» YOUR TASK: Retype each line of the listing below, from the first through the one holding "8).build('sheet_hole', HOLE, sh)", with no other lines.

» MATERIAL PROVIDED:
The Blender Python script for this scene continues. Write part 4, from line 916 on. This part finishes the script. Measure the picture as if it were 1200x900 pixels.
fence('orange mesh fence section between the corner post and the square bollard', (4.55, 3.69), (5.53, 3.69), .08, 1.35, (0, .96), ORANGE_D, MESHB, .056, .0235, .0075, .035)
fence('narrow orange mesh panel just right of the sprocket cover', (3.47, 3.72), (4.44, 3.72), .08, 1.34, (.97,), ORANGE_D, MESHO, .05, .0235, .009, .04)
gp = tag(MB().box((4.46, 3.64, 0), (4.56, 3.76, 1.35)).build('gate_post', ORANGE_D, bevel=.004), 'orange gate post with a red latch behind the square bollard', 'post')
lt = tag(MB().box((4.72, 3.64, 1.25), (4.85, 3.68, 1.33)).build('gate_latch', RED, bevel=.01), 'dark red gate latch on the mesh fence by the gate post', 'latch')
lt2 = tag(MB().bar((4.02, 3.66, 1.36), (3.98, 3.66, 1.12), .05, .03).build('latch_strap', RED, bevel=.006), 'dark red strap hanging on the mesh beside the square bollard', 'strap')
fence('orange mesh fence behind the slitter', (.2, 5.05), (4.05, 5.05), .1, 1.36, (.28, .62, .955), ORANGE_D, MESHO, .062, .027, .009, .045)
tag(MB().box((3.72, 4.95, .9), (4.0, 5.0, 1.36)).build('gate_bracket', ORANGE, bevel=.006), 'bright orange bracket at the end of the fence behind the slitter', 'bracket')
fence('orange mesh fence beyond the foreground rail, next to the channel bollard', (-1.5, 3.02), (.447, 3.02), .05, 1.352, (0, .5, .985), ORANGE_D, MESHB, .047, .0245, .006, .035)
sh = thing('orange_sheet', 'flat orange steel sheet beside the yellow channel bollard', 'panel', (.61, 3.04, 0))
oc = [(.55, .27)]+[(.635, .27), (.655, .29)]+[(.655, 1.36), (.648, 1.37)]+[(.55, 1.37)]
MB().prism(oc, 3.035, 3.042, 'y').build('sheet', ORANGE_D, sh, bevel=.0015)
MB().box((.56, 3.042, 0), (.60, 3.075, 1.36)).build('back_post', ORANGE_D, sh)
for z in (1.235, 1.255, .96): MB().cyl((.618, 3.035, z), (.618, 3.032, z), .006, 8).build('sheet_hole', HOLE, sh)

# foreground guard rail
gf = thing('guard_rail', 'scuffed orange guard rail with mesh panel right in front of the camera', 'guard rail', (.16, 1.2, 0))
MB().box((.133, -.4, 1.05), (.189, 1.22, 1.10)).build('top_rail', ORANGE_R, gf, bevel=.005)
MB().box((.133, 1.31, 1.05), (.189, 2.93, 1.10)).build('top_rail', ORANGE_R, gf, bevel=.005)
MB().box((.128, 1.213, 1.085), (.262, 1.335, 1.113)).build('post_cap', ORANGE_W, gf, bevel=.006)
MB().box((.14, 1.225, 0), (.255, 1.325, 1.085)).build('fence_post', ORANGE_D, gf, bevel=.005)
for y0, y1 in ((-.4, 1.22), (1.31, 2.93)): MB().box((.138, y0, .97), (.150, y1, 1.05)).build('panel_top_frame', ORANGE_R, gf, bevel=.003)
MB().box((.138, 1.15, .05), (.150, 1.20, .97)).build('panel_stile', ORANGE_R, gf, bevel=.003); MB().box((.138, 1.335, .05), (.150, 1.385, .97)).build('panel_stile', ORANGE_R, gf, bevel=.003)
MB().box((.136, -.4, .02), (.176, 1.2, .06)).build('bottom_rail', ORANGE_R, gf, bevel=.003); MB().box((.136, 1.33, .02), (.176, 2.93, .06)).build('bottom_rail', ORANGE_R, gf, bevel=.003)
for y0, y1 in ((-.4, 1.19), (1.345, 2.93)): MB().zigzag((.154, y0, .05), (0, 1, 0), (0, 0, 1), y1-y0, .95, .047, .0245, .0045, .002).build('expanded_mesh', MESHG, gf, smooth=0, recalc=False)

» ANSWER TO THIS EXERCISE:
The Blender Python script for this scene continues. Write part 4, from line 916 on. This part finishes the script. Measure the picture as if it were 1200x900 pixels.
fence('orange mesh fence section between the corner post and the square bollard', (4.55, 3.69), (5.53, 3.69), .08, 1.35, (0, .96), ORANGE_D, MESHB, .056, .0235, .0075, .035)
fence('narrow orange mesh panel just right of the sprocket cover', (3.47, 3.72), (4.44, 3.72), .08, 1.34, (.97,), ORANGE_D, MESHO, .05, .0235, .009, .04)
gp = tag(MB().box((4.46, 3.64, 0), (4.56, 3.76, 1.35)).build('gate_post', ORANGE_D, bevel=.004), 'orange gate post with a red latch behind the square bollard', 'post')
lt = tag(MB().box((4.72, 3.64, 1.25), (4.85, 3.68, 1.33)).build('gate_latch', RED, bevel=.01), 'dark red gate latch on the mesh fence by the gate post', 'latch')
lt2 = tag(MB().bar((4.02, 3.66, 1.36), (3.98, 3.66, 1.12), .05, .03).build('latch_strap', RED, bevel=.006), 'dark red strap hanging on the mesh beside the square bollard', 'strap')
fence('orange mesh fence behind the slitter', (.2, 5.05), (4.05, 5.05), .1, 1.36, (.28, .62, .955), ORANGE_D, MESHO, .062, .027, .009, .045)
tag(MB().box((3.72, 4.95, .9), (4.0, 5.0, 1.36)).build('gate_bracket', ORANGE, bevel=.006), 'bright orange bracket at the end of the fence behind the slitter', 'bracket')
fence('orange mesh fence beyond the foreground rail, next to the channel bollard', (-1.5, 3.02), (.447, 3.02), .05, 1.352, (0, .5, .985), ORANGE_D, MESHB, .047, .0245, .006, .035)
sh = thing('orange_sheet', 'flat orange steel sheet beside the yellow channel bollard', 'panel', (.61, 3.04, 0))
oc = [(.55, .27)]+[(.635, .27), (.655, .29)]+[(.655, 1.36), (.648, 1.37)]+[(.55, 1.37)]
MB().prism(oc, 3.035, 3.042, 'y').build('sheet', ORANGE_D, sh, bevel=.0015)
MB().box((.56, 3.042, 0), (.60, 3.075, 1.36)).build('back_post', ORANGE_D, sh)
for z in (1.235, 1.255, .96): MB().cyl((.618, 3.035, z), (.618, 3.032, z), .006, 8).build('sheet_hole', HOLE, sh)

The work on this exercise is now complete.